# [Directions for this task]
Copy the first line of the material below and every later line through the line containing "plank screen under", without any other output.

# [Supplied material]
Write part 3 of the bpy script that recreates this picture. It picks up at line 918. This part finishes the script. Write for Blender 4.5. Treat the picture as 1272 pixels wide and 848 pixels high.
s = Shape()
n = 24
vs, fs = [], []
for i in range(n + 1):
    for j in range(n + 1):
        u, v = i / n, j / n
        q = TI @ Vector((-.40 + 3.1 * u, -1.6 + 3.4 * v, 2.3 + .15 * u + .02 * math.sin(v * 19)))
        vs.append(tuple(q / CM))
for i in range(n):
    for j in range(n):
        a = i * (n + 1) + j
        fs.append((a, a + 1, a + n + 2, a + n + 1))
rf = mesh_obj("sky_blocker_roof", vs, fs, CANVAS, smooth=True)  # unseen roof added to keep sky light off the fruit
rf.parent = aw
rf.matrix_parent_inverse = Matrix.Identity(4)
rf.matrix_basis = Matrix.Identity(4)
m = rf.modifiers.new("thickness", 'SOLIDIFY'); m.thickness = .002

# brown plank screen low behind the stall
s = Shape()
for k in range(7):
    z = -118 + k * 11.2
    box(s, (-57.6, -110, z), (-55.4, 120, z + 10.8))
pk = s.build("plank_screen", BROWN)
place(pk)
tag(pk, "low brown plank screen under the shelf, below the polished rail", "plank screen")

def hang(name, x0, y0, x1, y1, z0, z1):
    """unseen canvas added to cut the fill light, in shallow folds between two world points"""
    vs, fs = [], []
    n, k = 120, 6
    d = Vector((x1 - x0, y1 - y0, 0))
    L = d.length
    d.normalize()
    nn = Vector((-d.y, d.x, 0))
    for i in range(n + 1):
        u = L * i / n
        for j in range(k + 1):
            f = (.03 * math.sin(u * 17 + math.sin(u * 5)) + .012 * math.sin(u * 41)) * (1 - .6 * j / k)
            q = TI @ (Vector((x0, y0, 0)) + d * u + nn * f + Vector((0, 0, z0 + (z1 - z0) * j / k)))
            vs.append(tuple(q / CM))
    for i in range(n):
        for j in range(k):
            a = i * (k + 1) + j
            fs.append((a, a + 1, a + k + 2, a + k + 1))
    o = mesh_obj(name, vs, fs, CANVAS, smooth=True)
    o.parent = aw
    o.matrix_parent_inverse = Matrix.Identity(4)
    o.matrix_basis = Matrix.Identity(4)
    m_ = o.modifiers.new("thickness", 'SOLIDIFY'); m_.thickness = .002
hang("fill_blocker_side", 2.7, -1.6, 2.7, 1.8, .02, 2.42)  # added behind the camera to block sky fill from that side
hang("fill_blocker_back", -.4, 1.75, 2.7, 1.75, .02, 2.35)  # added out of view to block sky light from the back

# [Answer below]
Write part 3 of the bpy script that recreates this picture. It picks up at line 918. This part finishes the script. Write for Blender 4.5. Treat the picture as 1272 pixels wide and 848 pixels high.
s = Shape()
n = 24
vs, fs = [], []
for i in range(n + 1):
    for j in range(n + 1):
        u, v = i / n, j / n
        q = TI @ Vector((-.40 + 3.1 * u, -1.6 + 3.4 * v, 2.3 + .15 * u + .02 * math.sin(v * 19)))
        vs.append(tuple(q / CM))
for i in range(n):
    for j in range(n):
        a = i * (n + 1) + j
        fs.append((a, a + 1, a + n + 2, a + n + 1))
rf = mesh_obj("sky_blocker_roof", vs, fs, CANVAS, smooth=True)  # unseen roof added to keep sky light off the fruit
rf.parent = aw
rf.matrix_parent_inverse = Matrix.Identity(4)
rf.matrix_basis = Matrix.Identity(4)
m = rf.modifiers.new("thickness", 'SOLIDIFY'); m.thickness = .002

# brown plank screen low behind the stall
s = Shape()
for k in range(7):
    z = -118 + k * 11.2
    box(s, (-57.6, -110, z), (-55.4, 120, z + 10.8))
pk = s.build("plank_screen", BROWN)
place(pk)
tag(pk, "low brown plank screen under the shelf, below the polished rail", "plank screen")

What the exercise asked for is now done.